The Wendy’s Co. announced in a November 2025 earnings call that it expects U.S. closures in the “mid-single-digit percentage” — meaning between 3% and 7% of locations — as part of its turnaround strategy. With approximately 6,000 U.S. Wendy’s restaurants, that translates to between 180 and 420 potential closures, on top of nearly 200 U.S. locations already shuttered in 2024.

Those closures are bearing out locally. The Wendy’s location in Selma closed last week, following the December closure of a Fresno location at 1140 C St., west of Highway 99 near downtown. A Visalia location at 2125 N. Dinuba Blvd. also recently closed.

A message left for JEM Management regarding the closures was not returned Monday morning.

JEM Management currently operates 14 Wendy’s locations across the Central Valley: eight in the Fresno-Clovis area, four in Tulare County, one in Hanford and one in Madera.

The company has deep roots in the region’s fast-food landscape. Founder Joe Desmond established JEM Management in 1964, but his restaurant career began even earlier when he opened Uncle John’s Pancake House in Fresno in 1959. It was there he met Colonel Harland Sanders and struck a deal to become one of the first 10 KFC franchisees, paying Sanders a nickel per piece of chicken sold at Uncle John’s Pancake House, according to the company’s website.

But the legacy brand now operates in a different kind of retail environment. In the face of challenges, JEM Management has also been closing KFC locations — three in Fresno in 2025, according to an October Fresno Bee report. The company currently operates about 20 KFC locations in the Central Valley.

The closures reflect mounting pressure on California’s franchise restaurant operators. The state’s $20-per-hour minimum wage for fast-food workers, which took effect in April 2024, significantly squeezed already-thin profit margins.

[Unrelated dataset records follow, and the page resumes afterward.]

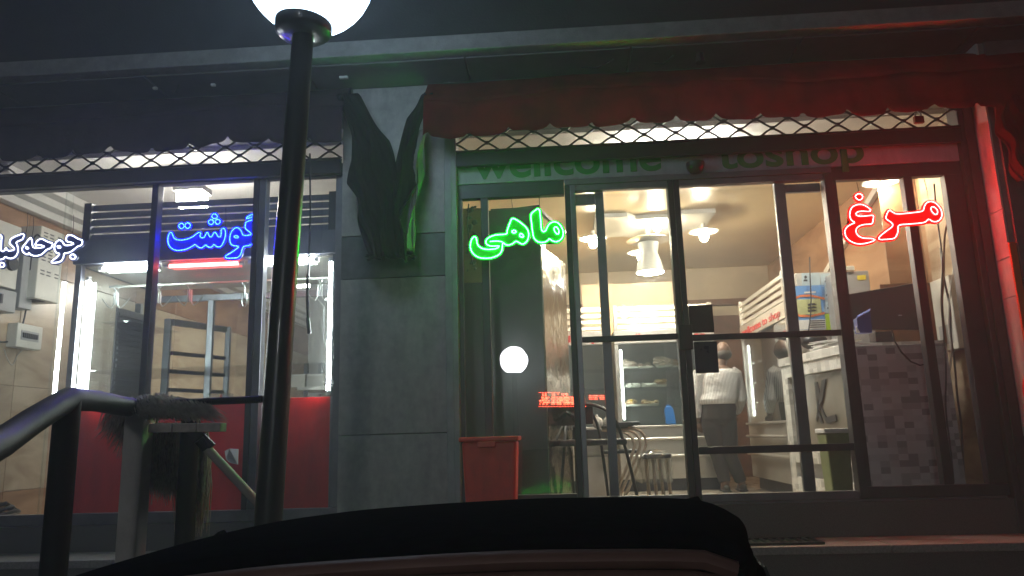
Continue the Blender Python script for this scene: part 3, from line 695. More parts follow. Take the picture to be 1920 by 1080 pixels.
for i, (px, py) in enumerate(((290, 166), (398, 176), (640, 143), (648, 150))):
    a = P(px, py, -.28)
    single('clip', MB().box(a.x-.016, a.x+.016, -.285, -.26, 2.672, 2.691), 'elbox', 'small pale cable clip on the dark soffit of the canopy', 'cable clip', group='pale cable clips on the soffit', bev=.003)
a = P(582, 250, -.12); c = P(580, 625, -.12)
k = thing('cord', 'black cord with a plug hanging in front of the display window beside the lamp post', 'cord', (c.x, -.12, c.z))
part('wire', MB().tube([(a.x, -.12, 2.15), P(582, 400, -.12), P(578, 520, -.12), P(577, 545, -.12)], .007, 6), 'black', k, smooth=True)
part('wire', MB().tube([P(577, 515, -.12), P(576, 560, -.12), P(578, 600, -.12)], .011, 8), 'black', k, smooth=True)
part('plug', MB().tube([P(577, 596, -.12), P(580, 626, -.12)], .014, 10), 'black', k, smooth=True)
a = P(1450, 1010, -.2)
g = thing('drain_grate', 'black iron drain grate lying on the entrance step', 'drain grate', (1.36, -.2, -.729))
x0, x1, y0, y1 = 1.05, 1.62, -.36, -.09
for bx in ((x0, x1, y0, y0+.02), (x0, x1, y1-.02, y1), (x0, x0+.02, y0+.021, y1-.021), (x1-.02, x1, y0+.021, y1-.021)): part('frame', MB().box(*bx, -.729, -.714), 'black', g)
f_ = None
for i in range(9):
    x = x0+.06+i*.055
    if f_ is None: f_ = part('bar', MB().box(x, x+.018, y0+.021, y1-.021, -.729, -.716), 'black', g); xx = x
    else: share(f_, g, (x-xx, 0, 0))
# red round thing at the right edge of the picture
a = P(1952, 735, -.3)
single('red_sign', MB().prism([a+Vector((.10*math.cos(t*math.pi/12), 0, .17*math.sin(t*math.pi/12))) for t in range(24)], (0, .03, 0)), 'red', 'red rounded board on the dark panel right of the pillar', 'board', bev=.006)

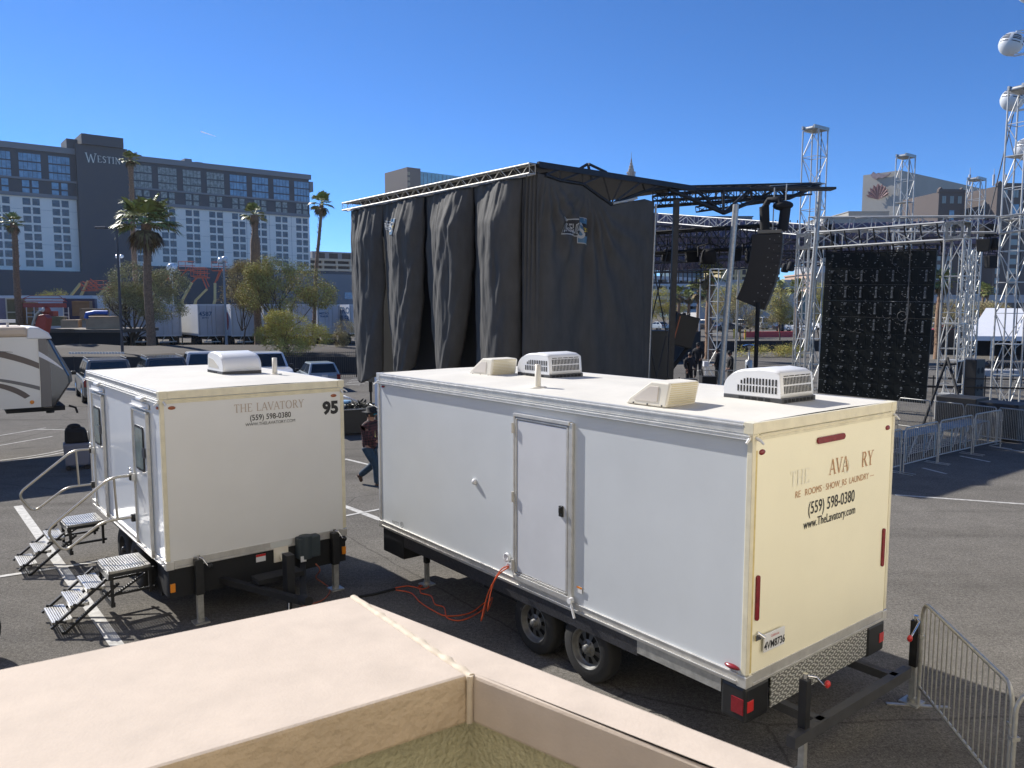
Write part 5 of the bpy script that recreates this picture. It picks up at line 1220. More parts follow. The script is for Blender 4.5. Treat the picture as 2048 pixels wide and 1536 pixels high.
g0 = MB(); rng = random.Random(77)
for k in range(420):
    x, y = rng.uniform(-54, -2), rng.uniform(51, 68); h = rng.uniform(.15, .55)
    for j in range(7): a = rng.uniform(0, 2 * pi); g0.add([(x, y, .1), (x + .05, y, .1), (x + cos(a) * h * .8, y + sin(a) * h * .8, h + .25)], [(0, 1, 2), (2, 1, 0)])
tag(g0.build('dry_groundcover', LFY), 'dry scrub on the bank', 'scrub', kind='stuff')
def palm(label, px, ytop, Y, ybase=None, R_=1.6, nf=26, tr=.19, lean=0, skirt=.4, seed=1, pine=0):
    top = P(px, ytop, Y); rng = random.Random(seed); t = thing('fan_palm', label, 'palm tree', (top.x - lean, top.y, 0), 0, 'fan palms')
    H_ = top.z; m = MB(); k = 22; pts = []; rr = []
    for i in range(k + 1):
        f = i / k; pts.append((lean * f ** 1.4 + .04 * sin(f * 9), 0, H_ * f)); b_ = tr * (1.25 - .35 * f) * (1 + .06 * (i % 2))
        if pine and .62 < f < .86: b_ *= 1.55
        if f > .93: b_ *= 1.35
        rr.append(b_)
    m.path(pts, rr, 10)
    for i in range(int(H_ * 9)):
        f = rng.uniform(.15, 1); a = rng.uniform(0, 2 * pi); r = tr * (1.25 - .35 * f); z = H_ * f; cx = lean * f ** 1.4
        m.tube((cx + r * cos(a), r * sin(a), z), (cx + (r + .09) * cos(a), (r + .09) * sin(a), z + .16), .035, 3, .01)
    m.build('trunk', PBARK, t)
    def fronds(n, elv, mm, name, ln, droop):
        c = MB()
        for i in range(n):
            a = rng.uniform(0, 2 * pi); e = R(rng.uniform(*elv)); L_ = ln * rng.uniform(.75, 1.05)
            d = V((cos(a) * cos(e), sin(a) * cos(e), sin(e))); p0 = V((lean, 0, H_)); p1 = p0 + d * L_ * .5; c.tube(p0, p1, .03, 3, .015)
            sd = d.cross(V((0, 0, 1))).normalized(); up = sd.cross(d); ns = 13; fold_ = rng.uniform(.1, .4); first = None
            for s_ in range(ns):
                th = R(-78 + 156 * s_ / (ns - 1)); q = (d * cos(th) + sd * sin(th) + up * fold_ * abs(sin(th)) * .6).normalized(); Ls = L_ * .62 * (1 - .25 * abs(sin(th)))
                mid = p1 + q * Ls * .6 + V((0, 0, -.04)); tip = p1 + q * Ls * .95 + V((0, 0, -droop * rng.uniform(.5, 1.2) * Ls)); w_ = q.cross(up).normalized() * Ls * .085
                c.add([p1, mid - w_, tip, mid + w_], [(0, 1, 2, 3)])
        c.build(name, mm, t)
    fronds(nf, (-25, 80), PLM, 'frond', R_, .35); fronds(int(nf * skirt), (-80, -35), PLD, 'dead_frond', R_ * .75, .5); return t
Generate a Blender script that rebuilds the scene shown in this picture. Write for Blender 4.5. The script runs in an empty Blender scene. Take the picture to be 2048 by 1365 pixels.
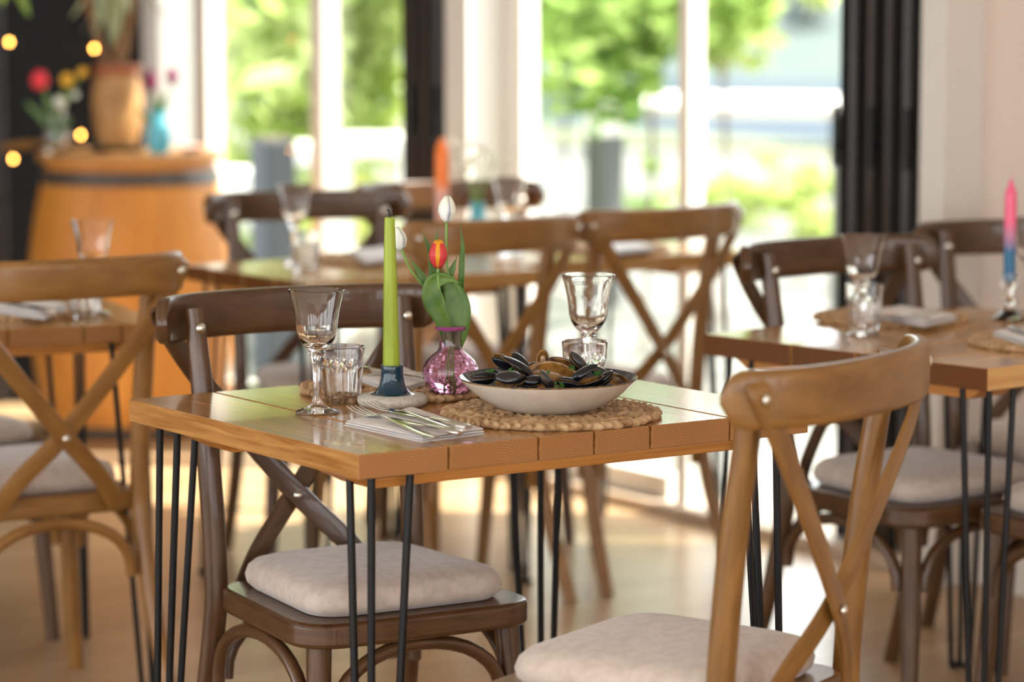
import bpy, math, random
from math import sin, cos, pi, radians, sqrt
from mathutils import Vector, Matrix
random.seed(7)
C = bpy.context.scene.collection
sc = bpy.context.scene

# ------------------------------------------------------------------ camera, world, sun, exposure
TH = radians(34.1); CH = 1.393; PITCH = math.atan(696.5/6000)
cam_d = bpy.data.cameras.new('camera'); cam = bpy.data.objects.new('camera', cam_d); C.objects.link(cam)
cam.location = (0, 0, CH); cam.rotation_euler = (pi/2-PITCH, 0, -TH)
cam_d.sensor_width = 36; cam_d.lens = 6000/2048*36; cam_d.clip_end = 600
cam_d.dof.use_dof = True; cam_d.dof.focus_distance = 4.58; cam_d.dof.aperture_fstop = 2.5
sc.camera = cam
w = bpy.data.worlds.new('world'); sc.world = w; w.use_nodes = True
bg = w.node_tree.nodes['Background']; bg.inputs[0].default_value = (0.93, 0.97, 1.0, 1); bg.inputs[1].default_value = 2.2
sun_d = bpy.data.lights.new('sun', 'SUN'); sun = bpy.data.objects.new('sun', sun_d); C.objects.link(sun)
sun_d.energy = 7.0; sun_d.angle = radians(1.0); sun_d.color = (1, 0.95, 0.84)
sun.rotation_euler = Vector((0.50, -0.42, 1.0)).to_track_quat('Z', 'Y').to_euler()
sc.view_settings.view_transform = 'Standard'; sc.view_settings.look = 'None'
sc.view_settings.gamma = 1; sc.view_settings.use_curve_mapping = False
sc.view_settings.exposure = 1.45
sc.cycles.use_denoising = True
sc.cycles.max_bounces = 14; sc.cycles.transmission_bounces = 12; sc.cycles.transparent_max_bounces = 16
sc.cycles.sample_clamp_indirect = 8

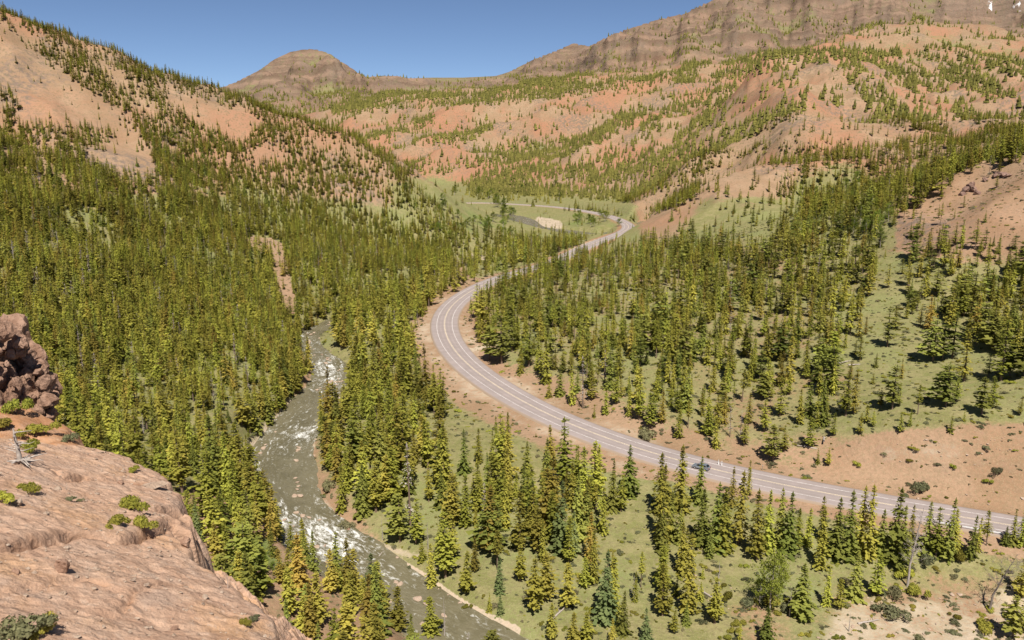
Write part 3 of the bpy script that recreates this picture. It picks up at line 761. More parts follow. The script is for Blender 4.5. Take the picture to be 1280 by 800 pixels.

Combined with commercial rents, rising food and utility costs and changing consumer habits, many operators are consolidating their portfolios.

In addition, some operators are also exploring technology investments — like kiosks and mobile ordering — to offset labor costs.

In a recent earnings call, Wendy’s interim CEO Ken Cook framed the broader consolidation as necessary pain. “These actions will strengthen the system and enable franchisees to invest more capital and resources in their remaining restaurants,” he said.